Brought to you by:

PSC expects strong first-half earnings results

PSC Insurance Group says today the business expects to report a more than 50% jump in underlying pre-tax earnings when its half-year financial results are released on February 22.

The projected earnings increase, outlined in a market update released this morning, predicts underlying earnings before interest, tax, depreciation and amortisation (EBITDA) of about $28.7 million for the six months to December 31.

In its previous update in November, the business said underlying EBITDA grew 40% in the first four months of the current financial year.

The Melbourne-based listed broking group says based on current trends, underlying EBITA remains on track to fall at the top end of its $65-70 million full-year guidance as previously advised.

“This result reflects strong organic growth both in Australia and the UK, as well as a benefit from the inclusion of a full six-month contribution from acquisitions made in the prior corresponding period,” PSC says in the market update.

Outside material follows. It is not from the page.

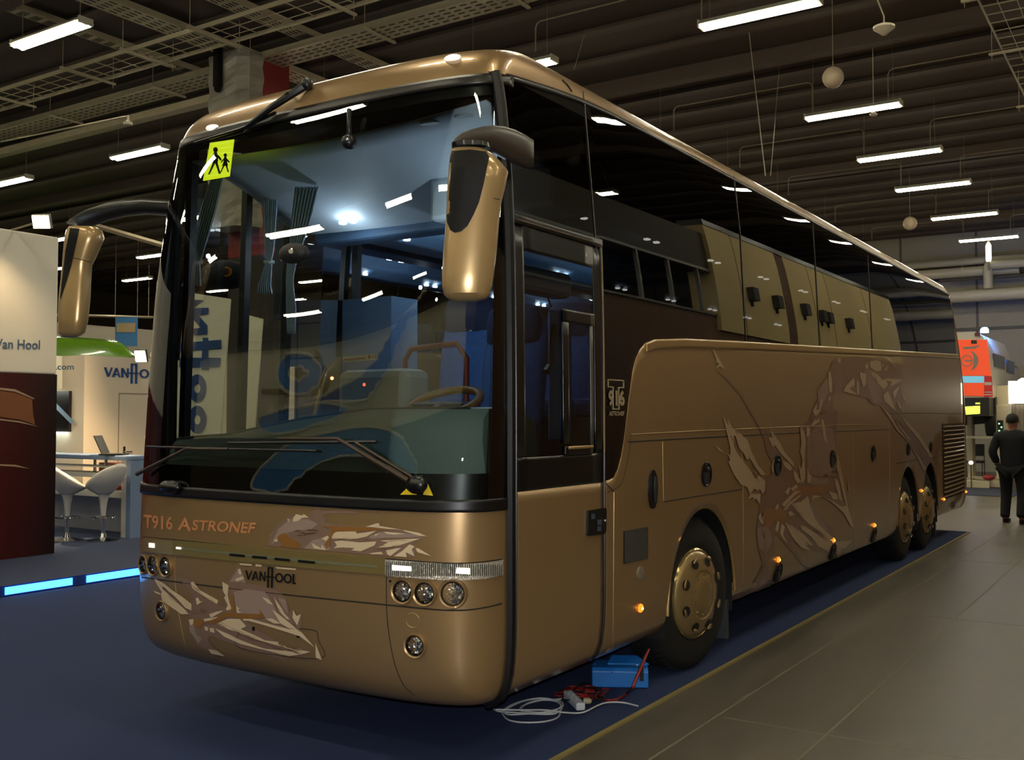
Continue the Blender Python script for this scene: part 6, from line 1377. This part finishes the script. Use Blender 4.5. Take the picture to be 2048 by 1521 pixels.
P = pa+u_*.30+Z_*hh; b = MB(); P = pa+u_*.10+Z_*hh; b.prism([P+w_*.10, P+u_*.26+w_*.10, P+u_*.19+w_*.19+Z_*.03, P+u_*.03+w_*.19+Z_*.03], Z_*.008); b.build('tilted_lid', cb, t)
P = pb-u_*.055-w_*.003+Z_*.05; MB().box((0, 0, 0), (0, 0, 0)); b = MB(); b.prism([P, P+u_*.026, P+u_*.026+Z_*.10, P+Z_*.10], -w_*.003); b.build('vent_slot', blackm, t)
for q in (.06, .35, .8):
    P = pa+ax_*q-w_*.002+Z_*(.15 if q != .35 else .1); b = MB(); b.lathe([(0, .003), (.005, .003), (.005, 0)], P, -w_, 8); b.build('screw', chrome, t)
def floor_curve(pts, r, m, name, lab, z=.012, jit=0, smooth_n=8):
    P = []; 
    for a in range(len(pts)-1):
        p0 = pts[max(a-1, 0)]; p1 = pts[a]; p2 = pts[a+1]; p3 = pts[min(a+2, len(pts)-1)]
        for i in range(smooth_n):
            q = i/smooth_n; f = lambda k: .5*((2*p1[k])+(-p0[k]+p2[k])*q+(2*p0[k]-5*p1[k]+4*p2[k]-p3[k])*q*q+(-p0[k]+3*p1[k]-3*p2[k]+p3[k])*q**3)
            zz = (f(2) if len(p1) > 2 else z); P.append(onz(f(0), f(1), zz))
    l = pts[-1]; P.append(onz(l[0], l[1], l[2] if len(l) > 2 else z)); o = MB().tube(P, r, 7).build(name, m, smooth=True); tag(o, lab, 'cable'); return o
wc = mat('cable_white', 'c8c8c4', .5)
coil = [(1133, 1396), (1110, 1400), (1085, 1398), (1050, 1402), (1022, 1414), (1008, 1424), (1020, 1430), (1060, 1428), (1100, 1424), (1120, 1416), (1118, 1406), (1095, 1401), (1065, 1404), (1045, 1414), (1048, 1422), (1080, 1426), (1112, 1420), (1126, 1412), (1118, 1402), (1092, 1400), (1056, 1408), (1040, 1418), (1052, 1427), (1090, 1428), (1118, 1424), (1115, 1436), (1090, 1444), (1050, 1446), (1020, 1442), (1007, 1432), (1006, 1422), (1030, 1408), (1070, 1398), (1104, 1400), (1124, 1414), (1110, 1428), (1070, 1429), (1030, 1426), (1000, 1424), (989, 1420), (988, 1414), (998, 1411)]
floor_curve(coil, .0048, wc, 'white_cable', 'loose coil of thin white cable on the carpet before the coach corner', .011)
floor_curve([(992, 1420), (1040, 1421), (1090, 1421), (1130, 1426), (1165, 1426), (1195, 1412), (1215, 1406), (1245, 1406), (1276, 1413)], .0048, wc, 'white_cable', 'white cable running from the coil to the carpet edge', .02)
t = thing('socket_strip', 'short white socket strip lying on the carpet between the cables', 'socket strip', onz(1150, 1410, .01))
a, c = onz(1135, 1395, .02), onz(1162, 1422, .02); b = MB(); b.bar(a+cZ*.02, c+cZ*.02, .055, .045); b.build('case', mat('plastic_white', 'cfd2d4', .4), t, bevel=.01)
for q in (.2, .45, .7):
    P = a+(c-a)*q+cZ*.043; MB().lathe([(.018, 0), (.018, .003), (.014, .003), (.013, -.002), (0, -.002)], P, (0, 0, 1), 16).build('socket', mat('socket_grey', '8e9296', .5), t)
P = a+(c-a)*.82+cZ*.04+cR*.03; MB().lathe([(.016, 0), (.016, .035), (.010, .045), (0, .045)], P, cR, 12).build('plug', mat('plug_cream', 'b8a888', .5), t)
rcm = mat('cable_red', '8a1c14', .5); bkm = mat('cable_black', '14100e', .5); rnd = random.Random(3)
def tangle(seed, n, m, lab):
    r = random.Random(seed); pts = []
    for k in range(n):
        a = k*1.05+r.uniform(-.4, .4); rx = r.uniform(18, 52); ry = rx*.30; pts.append((1166+rx*math.cos(a)+r.uniform(-14, 14), 1386+ry*math.sin(a)+r.uniform(-5, 5), .012+.03*r.random()))
    return floor_curve(pts, .0045, m, 'charger_cable', lab)
tangle(1, 34, rcm, 'tangled red charger cable heaped beside the blue box'); tangle(2, 34, bkm, 'tangled black charger cable heaped beside the blue box')
q = hit(1296, 1302, .0)[0]
P = [onz(1170, 1388, .02), onz(1215, 1402, .012), onz(1235, 1400, .012), onz(1255, 1388, .02), onx(1266, 1375, -2.62), onx(1276, 1350, -2.64), onx(1290, 1318, -2.68), onx(1298, 1300, -2.72)]
o = MB().tube(P, .007, 6).build('charger_cable', rcm, smooth=True); tag(o, 'red cable rising from the carpet to the coach skirt past the blue box', 'cable')
o = MB().tube([p+Vector((-.008, 0, 0)) for p in P[3:]], .005, 6).build('charger_cable', bkm, smooth=True); tag(o, 'black cable rising beside the red one to the coach skirt', 'cable')
# ================================================================ off to the right and behind: what the glass and paint reflect
crm = mat('cream_stand', 'c9b27a', .7); bn = mat('brown_stand', '5a3a22', .7)
XS = 1.05
def rx(u, v): return refl(u, v, 0, XS)
t = thing('cream_stand_wall', 'long high cream stand wall across the aisle, seen mirrored in the coach side windows', 'stand wall', (XS+.3, 23, 0))
zb_ = rx(1600, 690).z; za_ = rx(1480, 480).z; ya_, yb_ = rx(1430, 560).y, min(rx(1800, 690).y, 33.5)
MB().box((XS, ya_, zb_), (XS+.5, rx(1568, 600).y, za_)).build('cream_panel', crm, t); MB().box((XS, rx(1592, 640).y, zb_), (XS+.5, yb_, za_)).build('cream_panel', crm, t)
MB().box((XS+.05, 5.2, 0), (XS+.5, yb_, zb_)).build('brown_base', mat('stand_brown', '6e4e33', .7), t)
zw0, zw1 = rx(1300, 600).z, rx(1300, 500).z
MB().box((XS+.08, 5.2, zb_), (XS+.5, ya_, zw0)).build('brown_base', MATS['stand_brown'], t); MB().box((XS+.08, 5.2, zw1), (XS+.5, ya_, za_-.2)).build('olive_fascia', mat('stand_olive', '382e1a', .7), t)
b = MB()
for u in (1210, 1290, 1350, 1405): yy = rx(u, 560).y; b.box((XS+.06, yy-.03, zw0), (XS+.12, yy+.03, zw1))
b.box((XS+.05, 5.2, zw1-.05), (XS+.12, ya_, zw1)); b.box((XS+.05, 5.2, zw0), (XS+.12, ya_, zw0+.04)); b.build('window_bars', mat('bar_grey', '6a6860', .4, metal=.4), t); MB().box((XS+.02, rx(1568, 600).y, zb_), (XS+.5, rx(1592, 640).y, za_)).build('brown_pillar', bn, t)
MB().box((XS-.02, ya_, za_), (XS+.5, yb_, za_+.14)).build('top_rail', blackm, t)
b = MB()
for u in (1490, 1636, 1668, 1740): yy = rx(u, 620+(u-1490)*.15).y; b.box((XS-.004, yy-.02, zb_), (XS, yy+.02, za_))
b.build('panel_joints', mat('joint_cream', '8a7648', .7), t)
for u, v in ((1500, 590), (1550, 606), (1606, 621), (1640, 634), (1653, 638), (1694, 649)):
    p = rx(u, v); q = thing('wall_speaker', 'small dark loudspeaker box on the cream stand wall, mirrored in the side windows', 'speaker', p, 'dark boxes along the cream stand wall'); MB().box((p.x-.14, p.y-.14, p.z-.14), (p.x, p.y+.14, p.z+.16)).build('cabinet', mat('speaker_dark', '33322c', .7), q); MB().box((p.x-.04, p.y-.03, p.z-.26), (p.x, p.y+.03, p.z-.14)).build('bracket', blackm, q)
# unseen panel added behind the camera to put swirl reflections into the windscreen
YB_ = -4.5
def ry(u, v): return refl(u, v, 1, YB_)
t = thing('swirl_reflection_panel', 'unseen pale panel with blue swirl graphics, added for the windscreen reflection', 'backdrop', (-6, YB_-.1, 0))
zt_ = ry(620, 692).z
zm_ = ry(620, 878).z; MB().box((-17, YB_-.25, 0), (1.4, YB_-.002, zm_)).build('dark_base', mat('backdrop_base', '3a3020', .7), t)  # dark lower part added to keep the lower windscreen reflection dim
MB().box((-17, YB_-.25, zm_), (1.4, YB_, zt_)).build('pale_wall', mat('backdrop_pale', 'e4dfbc', .7, noise=.12, nscale=1.5), t)
MB().box((-17, YB_-.25, zt_), (1.4, YB_+.05, zt_+.1)).build('top_rail', mat('rail_dark', '30302c', .5), t)
def back(name, polys, m, dz=.01, th=.01):
    b = MB()
    for pg in polys:
        pg2 = []
        for a, c in zip(pg, pg[1:]+pg[:1]):
            k = max(1, int(math.hypot(c[0]-a[0], c[1]-a[1])/10)); pg2 += [(a[0]+(c[0]-a[0])*i/k, a[1]+(c[1]-a[1])*i/k) for i in range(k)]
        V, F = tri_fill(pg2, 30); W = []
        for u, v in V: p = ry(u, v); W.append(Vector((p.x, YB_+dz, p.z)))
        b.add(W, F)
    return b.build(name, m, t, solid=th, fixn=True)
k5 = 820/2048; T5 = lambda p: tx(p, 280, 560, k5)
def smooth_poly(p, n=5):
    out = []; m = len(p)
    for i in range(m):
        p0, p1, p2, p3 = p[i-1], p[i], p[(i+1) % m], p[(i+2) % m]
        for j in range(n):
            q = j/n; out.append(tuple(.5*((2*p1[k])+(-p0[k]+p2[k])*q+(2*p0[k]-5*p1[k]+4*p2[k]-p3[k])*q*q+(-p0[k]+3*p1[k]-3*p2[k]+p3[k])*q**3) for k in (0, 1)))
    return out
sw = mat('swirl_blue', '4f92d8', .6); sw2 = mat('swirl_navy', '2f62b4', .6); edg = mat('swirl_edge', 'f0ead8', .6); gr_ = mat('swirl_ochre', '8a7a3a', .6)
S1 = T5([(1440, 30), (1410, 60), (1380, 120), (1290, 210), (1240, 290), (1180, 400), (1080, 490), (960, 560), (830, 610), (780, 640), (930, 612), (1105, 608), (1165, 560), (1210, 490), (1270, 370), (1320, 250), (1370, 140), (1400, 90), (1432, 50)])
S2 = T5([(600, 690), (760, 640), (900, 615), (1050, 640), (1000, 680), (900, 720), (740, 770), (620, 760)])
S3 = T5([(800, 800), (950, 760), (1100, 735), (1220, 745), (1310, 800), (1360, 880), (1380, 950), (1340, 1000), (1290, 930), (1200, 890), (1000, 885), (860, 940), (760, 1020), (700, 1060), (570, 1045), (575, 990), (680, 880)])
def grow(p, k): cx_ = sum(q[0] for q in p)/len(p); cy_ = sum(q[1] for q in p)/len(p); return p
for S, m_ in ((S1, sw2), (S2, sw), (S3, sw)):
    Q = smooth_poly(S, 4); back('blue_swoosh', [Q], m_, .012)
    P = [ry(u, v) for u, v in Q]; MB().tube([Vector((p.x, YB_+.02, p.z)) for p in P], .035, 5, closed=True).build('swoosh_edge', edg, t)
rg = lambda r, s_, n=30: [(600+r*math.cos(2*PI*i/n), 748+s_*math.sin(2*PI*i/n)) for i in range(n)]
back('blue_ring', [rg(44, 42)], sw, .012); back('ring_centre', [rg(15, 14)], gr_, .024)
for r in (44, 15): MB().tube([Vector((ry(u, v).x, YB_+.03, ry(u, v).z)) for u, v in rg(r, r*.95)], .035, 5, closed=True).build('ring_edge', edg, t)
back('ochre_bar', [T5([(610, 545), (760, 545), (760, 575), (610, 572)])], gr_, .012); back('ochre_ring', [smooth_poly(T5([(880, 350), (930, 430), (950, 520), (900, 600), (860, 580), (900, 500), (890, 420)]), 3)], gr_, .012)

“In addition, the company continues to progress a number of acquisition opportunities and, following the recent capital raising, is well placed to fund those transactions from existing resources.”

MD Tony Robinson says the company is pleased with the state of the business.

“We are obviously delighted with the result, both the contribution from the businesses that joined the group last year and the organic growth results generated from the existing businesses,” he told insuranceNEWS.com.au today.

“It is definitely an outcome that is a product of the calibre of the people in those businesses and their focus on our clients.”

In November PSC announced it had raised $60 million from investors to fund new acquisitions, having already identified broking targets here and in the UK.